(SET EXERCISE)
Repeat every line, exactly, from the very first through the one where "GLASS, w_); zb = .6" appears. Add nothing else.

(SUPPLIED DATA)
···
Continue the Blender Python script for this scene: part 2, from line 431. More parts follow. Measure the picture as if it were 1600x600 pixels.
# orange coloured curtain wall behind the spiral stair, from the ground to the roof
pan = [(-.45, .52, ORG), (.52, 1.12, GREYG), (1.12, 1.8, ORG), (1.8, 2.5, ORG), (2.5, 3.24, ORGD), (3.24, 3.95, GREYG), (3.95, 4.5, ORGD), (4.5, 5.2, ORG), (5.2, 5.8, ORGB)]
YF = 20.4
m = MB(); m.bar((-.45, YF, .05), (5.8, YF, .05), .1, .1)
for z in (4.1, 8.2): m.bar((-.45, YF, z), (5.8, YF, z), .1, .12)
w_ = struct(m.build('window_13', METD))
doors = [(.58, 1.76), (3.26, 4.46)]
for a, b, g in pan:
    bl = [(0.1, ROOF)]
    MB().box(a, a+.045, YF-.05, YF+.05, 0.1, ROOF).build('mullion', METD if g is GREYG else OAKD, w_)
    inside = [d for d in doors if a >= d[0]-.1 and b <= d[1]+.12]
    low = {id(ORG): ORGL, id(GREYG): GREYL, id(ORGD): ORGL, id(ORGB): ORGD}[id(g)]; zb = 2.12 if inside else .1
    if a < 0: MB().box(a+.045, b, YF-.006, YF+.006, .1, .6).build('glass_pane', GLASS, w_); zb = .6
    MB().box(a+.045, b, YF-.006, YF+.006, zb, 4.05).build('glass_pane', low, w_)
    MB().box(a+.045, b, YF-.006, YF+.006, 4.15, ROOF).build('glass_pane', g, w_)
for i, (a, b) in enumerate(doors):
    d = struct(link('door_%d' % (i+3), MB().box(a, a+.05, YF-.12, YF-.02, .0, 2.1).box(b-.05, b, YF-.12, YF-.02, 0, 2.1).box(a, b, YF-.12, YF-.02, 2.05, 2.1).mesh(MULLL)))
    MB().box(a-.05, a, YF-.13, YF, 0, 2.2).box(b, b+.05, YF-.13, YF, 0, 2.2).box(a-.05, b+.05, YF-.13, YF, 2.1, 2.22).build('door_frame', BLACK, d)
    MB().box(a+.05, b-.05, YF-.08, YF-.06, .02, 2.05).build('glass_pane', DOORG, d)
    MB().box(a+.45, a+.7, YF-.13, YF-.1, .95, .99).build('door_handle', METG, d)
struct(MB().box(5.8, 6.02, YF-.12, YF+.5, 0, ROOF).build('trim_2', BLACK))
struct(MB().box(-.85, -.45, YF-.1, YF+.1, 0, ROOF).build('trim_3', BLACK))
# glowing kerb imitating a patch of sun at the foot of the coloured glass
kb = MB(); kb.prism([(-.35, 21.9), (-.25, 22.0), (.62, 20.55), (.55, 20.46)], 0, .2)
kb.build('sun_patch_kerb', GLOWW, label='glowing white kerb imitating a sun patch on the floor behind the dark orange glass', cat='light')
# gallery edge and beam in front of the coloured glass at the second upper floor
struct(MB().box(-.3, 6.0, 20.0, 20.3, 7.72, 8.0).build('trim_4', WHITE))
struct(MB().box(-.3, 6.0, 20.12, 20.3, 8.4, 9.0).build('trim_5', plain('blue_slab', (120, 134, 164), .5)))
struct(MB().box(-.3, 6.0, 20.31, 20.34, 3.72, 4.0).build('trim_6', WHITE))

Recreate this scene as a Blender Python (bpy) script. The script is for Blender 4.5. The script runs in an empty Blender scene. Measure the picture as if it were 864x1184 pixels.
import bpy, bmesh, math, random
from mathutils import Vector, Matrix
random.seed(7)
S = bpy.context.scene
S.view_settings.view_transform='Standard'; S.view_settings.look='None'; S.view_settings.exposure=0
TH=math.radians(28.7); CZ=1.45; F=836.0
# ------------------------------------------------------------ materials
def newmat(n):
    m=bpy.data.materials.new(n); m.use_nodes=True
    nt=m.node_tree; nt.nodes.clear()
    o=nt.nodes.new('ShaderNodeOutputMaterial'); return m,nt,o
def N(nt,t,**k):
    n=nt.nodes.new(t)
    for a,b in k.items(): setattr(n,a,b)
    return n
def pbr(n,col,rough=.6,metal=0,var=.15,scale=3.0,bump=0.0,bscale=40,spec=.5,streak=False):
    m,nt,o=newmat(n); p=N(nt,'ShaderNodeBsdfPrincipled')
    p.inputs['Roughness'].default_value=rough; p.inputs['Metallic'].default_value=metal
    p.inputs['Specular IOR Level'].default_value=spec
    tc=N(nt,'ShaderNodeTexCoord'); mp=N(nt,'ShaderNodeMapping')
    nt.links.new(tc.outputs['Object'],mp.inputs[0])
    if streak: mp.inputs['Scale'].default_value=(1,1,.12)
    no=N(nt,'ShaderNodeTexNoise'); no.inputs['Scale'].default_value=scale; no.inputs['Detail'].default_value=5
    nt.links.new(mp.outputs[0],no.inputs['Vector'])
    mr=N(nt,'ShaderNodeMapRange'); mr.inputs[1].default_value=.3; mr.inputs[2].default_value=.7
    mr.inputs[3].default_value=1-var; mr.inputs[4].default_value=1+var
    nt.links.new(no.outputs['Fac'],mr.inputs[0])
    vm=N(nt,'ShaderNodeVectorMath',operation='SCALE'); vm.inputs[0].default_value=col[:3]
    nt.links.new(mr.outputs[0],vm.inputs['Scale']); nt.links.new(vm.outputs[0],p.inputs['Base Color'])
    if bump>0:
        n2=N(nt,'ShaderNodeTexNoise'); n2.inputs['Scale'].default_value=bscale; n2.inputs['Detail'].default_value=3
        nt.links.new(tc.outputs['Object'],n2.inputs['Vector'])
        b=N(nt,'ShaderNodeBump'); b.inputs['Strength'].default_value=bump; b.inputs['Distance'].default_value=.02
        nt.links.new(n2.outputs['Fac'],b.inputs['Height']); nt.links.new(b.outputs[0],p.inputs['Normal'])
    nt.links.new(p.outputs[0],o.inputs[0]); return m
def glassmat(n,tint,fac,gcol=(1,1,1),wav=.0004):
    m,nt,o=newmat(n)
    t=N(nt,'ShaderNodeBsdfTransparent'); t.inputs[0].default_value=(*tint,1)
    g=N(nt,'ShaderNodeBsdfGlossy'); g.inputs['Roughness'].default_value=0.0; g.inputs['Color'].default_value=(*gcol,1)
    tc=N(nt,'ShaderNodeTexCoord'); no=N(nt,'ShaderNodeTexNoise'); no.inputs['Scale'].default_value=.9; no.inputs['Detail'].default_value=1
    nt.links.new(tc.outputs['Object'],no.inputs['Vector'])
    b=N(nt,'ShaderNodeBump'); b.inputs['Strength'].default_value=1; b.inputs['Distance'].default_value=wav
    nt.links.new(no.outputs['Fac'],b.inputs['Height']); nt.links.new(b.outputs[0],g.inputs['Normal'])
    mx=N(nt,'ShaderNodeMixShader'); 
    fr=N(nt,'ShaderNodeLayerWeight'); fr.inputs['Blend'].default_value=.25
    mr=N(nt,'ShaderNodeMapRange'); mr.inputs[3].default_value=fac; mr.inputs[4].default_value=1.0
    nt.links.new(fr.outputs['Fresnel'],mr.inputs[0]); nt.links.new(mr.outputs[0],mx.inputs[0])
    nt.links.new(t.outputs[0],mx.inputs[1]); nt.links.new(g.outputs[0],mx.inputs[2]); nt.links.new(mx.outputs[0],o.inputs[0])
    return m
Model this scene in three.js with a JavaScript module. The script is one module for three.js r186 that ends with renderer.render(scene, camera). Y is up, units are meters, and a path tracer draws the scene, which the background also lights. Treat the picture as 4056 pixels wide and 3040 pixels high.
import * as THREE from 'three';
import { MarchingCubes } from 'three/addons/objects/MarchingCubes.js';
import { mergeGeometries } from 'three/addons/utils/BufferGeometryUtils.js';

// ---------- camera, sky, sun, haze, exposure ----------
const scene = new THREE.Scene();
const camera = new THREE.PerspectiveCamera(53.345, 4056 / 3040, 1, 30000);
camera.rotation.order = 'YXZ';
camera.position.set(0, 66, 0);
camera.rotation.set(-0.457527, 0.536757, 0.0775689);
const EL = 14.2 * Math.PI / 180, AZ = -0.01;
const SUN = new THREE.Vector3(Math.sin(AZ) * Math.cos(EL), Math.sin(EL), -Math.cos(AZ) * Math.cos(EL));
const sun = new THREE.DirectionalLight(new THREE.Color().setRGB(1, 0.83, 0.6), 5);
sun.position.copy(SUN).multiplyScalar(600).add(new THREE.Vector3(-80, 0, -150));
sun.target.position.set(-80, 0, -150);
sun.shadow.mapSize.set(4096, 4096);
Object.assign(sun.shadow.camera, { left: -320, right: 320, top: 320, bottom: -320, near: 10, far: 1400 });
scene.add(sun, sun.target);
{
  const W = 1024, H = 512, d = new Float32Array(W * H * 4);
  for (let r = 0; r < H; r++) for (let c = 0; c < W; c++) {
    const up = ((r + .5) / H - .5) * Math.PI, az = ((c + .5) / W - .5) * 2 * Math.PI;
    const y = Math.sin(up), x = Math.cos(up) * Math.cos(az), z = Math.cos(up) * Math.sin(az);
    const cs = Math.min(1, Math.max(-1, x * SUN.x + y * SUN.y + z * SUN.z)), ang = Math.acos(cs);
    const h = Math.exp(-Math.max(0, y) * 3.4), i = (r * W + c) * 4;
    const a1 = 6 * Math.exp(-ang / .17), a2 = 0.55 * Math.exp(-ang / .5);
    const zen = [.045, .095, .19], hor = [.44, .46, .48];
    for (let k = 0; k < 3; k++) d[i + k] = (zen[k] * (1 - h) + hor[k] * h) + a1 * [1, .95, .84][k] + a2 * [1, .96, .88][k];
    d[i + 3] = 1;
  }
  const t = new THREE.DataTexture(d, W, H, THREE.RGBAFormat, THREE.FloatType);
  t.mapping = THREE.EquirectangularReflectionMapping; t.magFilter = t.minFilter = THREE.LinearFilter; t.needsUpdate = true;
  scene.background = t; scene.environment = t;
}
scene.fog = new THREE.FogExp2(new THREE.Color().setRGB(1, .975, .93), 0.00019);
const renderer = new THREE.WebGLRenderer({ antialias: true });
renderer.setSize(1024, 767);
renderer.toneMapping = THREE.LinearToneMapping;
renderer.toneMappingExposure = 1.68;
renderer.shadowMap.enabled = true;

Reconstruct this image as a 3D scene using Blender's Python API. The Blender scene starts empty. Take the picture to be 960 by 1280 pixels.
···
(FINAL RESULT)
Continue the Blender Python script for this scene: part 2, from line 431. More parts follow. Measure the picture as if it were 1600x600 pixels.
# orange coloured curtain wall behind the spiral stair, from the ground to the roof
pan = [(-.45, .52, ORG), (.52, 1.12, GREYG), (1.12, 1.8, ORG), (1.8, 2.5, ORG), (2.5, 3.24, ORGD), (3.24, 3.95, GREYG), (3.95, 4.5, ORGD), (4.5, 5.2, ORG), (5.2, 5.8, ORGB)]
YF = 20.4
m = MB(); m.bar((-.45, YF, .05), (5.8, YF, .05), .1, .1)
for z in (4.1, 8.2): m.bar((-.45, YF, z), (5.8, YF, z), .1, .12)
w_ = struct(m.build('window_13', METD))
doors = [(.58, 1.76), (3.26, 4.46)]
for a, b, g in pan:
    bl = [(0.1, ROOF)]
    MB().box(a, a+.045, YF-.05, YF+.05, 0.1, ROOF).build('mullion', METD if g is GREYG else OAKD, w_)
    inside = [d for d in doors if a >= d[0]-.1 and b <= d[1]+.12]
    low = {id(ORG): ORGL, id(GREYG): GREYL, id(ORGD): ORGL, id(ORGB): ORGD}[id(g)]; zb = 2.12 if inside else .1
    if a < 0: MB().box(a+.045, b, YF-.006, YF+.006, .1, .6).build('glass_pane', GLASS, w_); zb = .6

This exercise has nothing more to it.